SHORT PROBLEM ▸ Using the listing below, give again exactly the lines from the line with "Reconstruct this image" to the line with "t=np.clip(t,0,1); return t*t*(3-2*t)", inclusive, without the pictures.

PROVIDED RECORDS ▸
____________

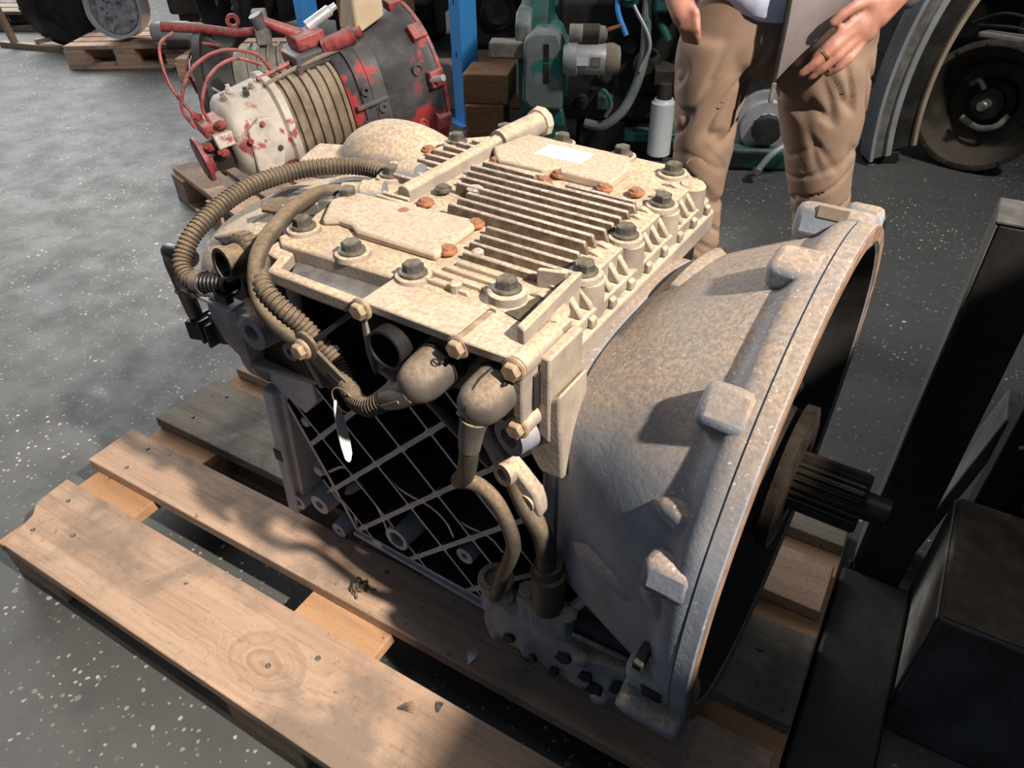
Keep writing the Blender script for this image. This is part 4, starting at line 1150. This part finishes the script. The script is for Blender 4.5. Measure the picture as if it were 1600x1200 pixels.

____________

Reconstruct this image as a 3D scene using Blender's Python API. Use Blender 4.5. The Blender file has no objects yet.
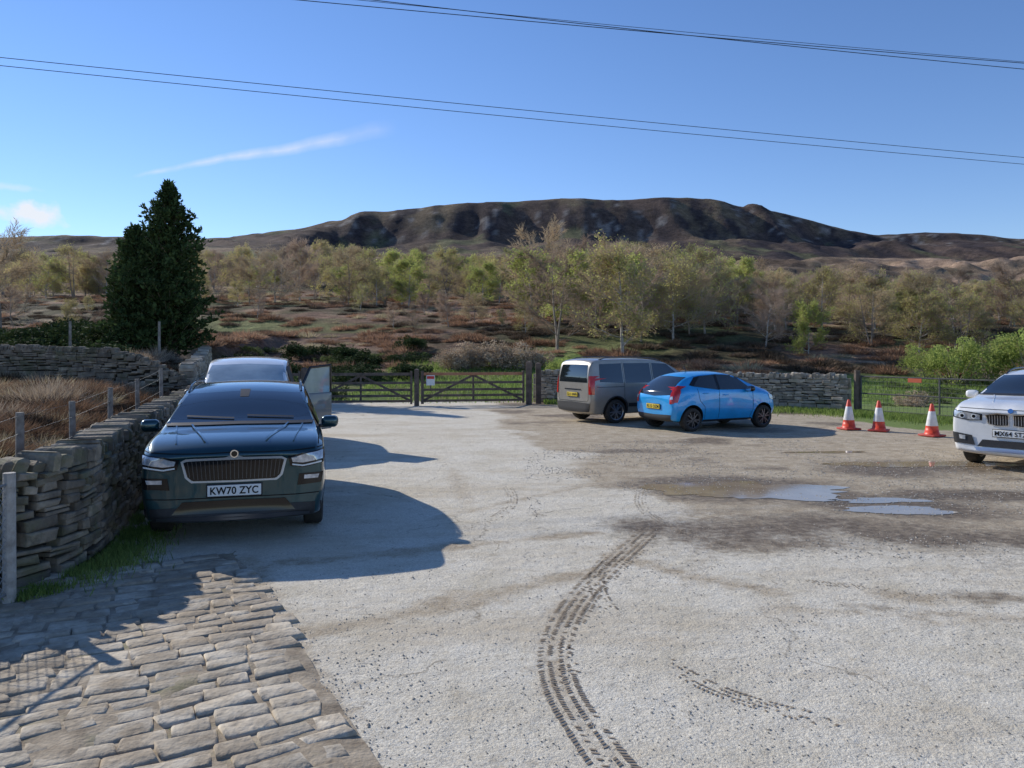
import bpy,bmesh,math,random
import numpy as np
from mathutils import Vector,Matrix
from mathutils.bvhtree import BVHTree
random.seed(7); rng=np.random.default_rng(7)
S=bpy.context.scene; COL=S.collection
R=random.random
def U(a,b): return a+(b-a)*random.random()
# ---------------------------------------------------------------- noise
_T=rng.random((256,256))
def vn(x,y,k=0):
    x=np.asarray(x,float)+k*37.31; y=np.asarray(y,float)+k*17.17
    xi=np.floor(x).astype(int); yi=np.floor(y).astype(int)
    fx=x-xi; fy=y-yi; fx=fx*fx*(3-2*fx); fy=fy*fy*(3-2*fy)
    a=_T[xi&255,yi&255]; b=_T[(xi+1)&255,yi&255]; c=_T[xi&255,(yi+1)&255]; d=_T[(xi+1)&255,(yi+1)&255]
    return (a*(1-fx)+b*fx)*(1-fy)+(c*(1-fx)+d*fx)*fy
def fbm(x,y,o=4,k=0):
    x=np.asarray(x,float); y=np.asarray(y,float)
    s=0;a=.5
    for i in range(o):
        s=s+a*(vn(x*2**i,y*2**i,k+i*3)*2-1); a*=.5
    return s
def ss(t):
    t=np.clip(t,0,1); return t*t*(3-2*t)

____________

RESPONSE ▸
Reconstruct this image as a 3D scene using Blender's Python API. Use Blender 4.5. The Blender file has no objects yet.
import bpy,bmesh,math,random
import numpy as np
from mathutils import Vector,Matrix
from mathutils.bvhtree import BVHTree
random.seed(7); rng=np.random.default_rng(7)
S=bpy.context.scene; COL=S.collection
R=random.random
def U(a,b): return a+(b-a)*random.random()
# ---------------------------------------------------------------- noise
_T=rng.random((256,256))
def vn(x,y,k=0):
    x=np.asarray(x,float)+k*37.31; y=np.asarray(y,float)+k*17.17
    xi=np.floor(x).astype(int); yi=np.floor(y).astype(int)
    fx=x-xi; fy=y-yi; fx=fx*fx*(3-2*fx); fy=fy*fy*(3-2*fy)
    a=_T[xi&255,yi&255]; b=_T[(xi+1)&255,yi&255]; c=_T[xi&255,(yi+1)&255]; d=_T[(xi+1)&255,(yi+1)&255]
    return (a*(1-fx)+b*fx)*(1-fy)+(c*(1-fx)+d*fx)*fy
def fbm(x,y,o=4,k=0):
    x=np.asarray(x,float); y=np.asarray(y,float)
    s=0;a=.5
    for i in range(o):
        s=s+a*(vn(x*2**i,y*2**i,k+i*3)*2-1); a*=.5
    return s
def ss(t):
    t=np.clip(t,0,1); return t*t*(3-2*t)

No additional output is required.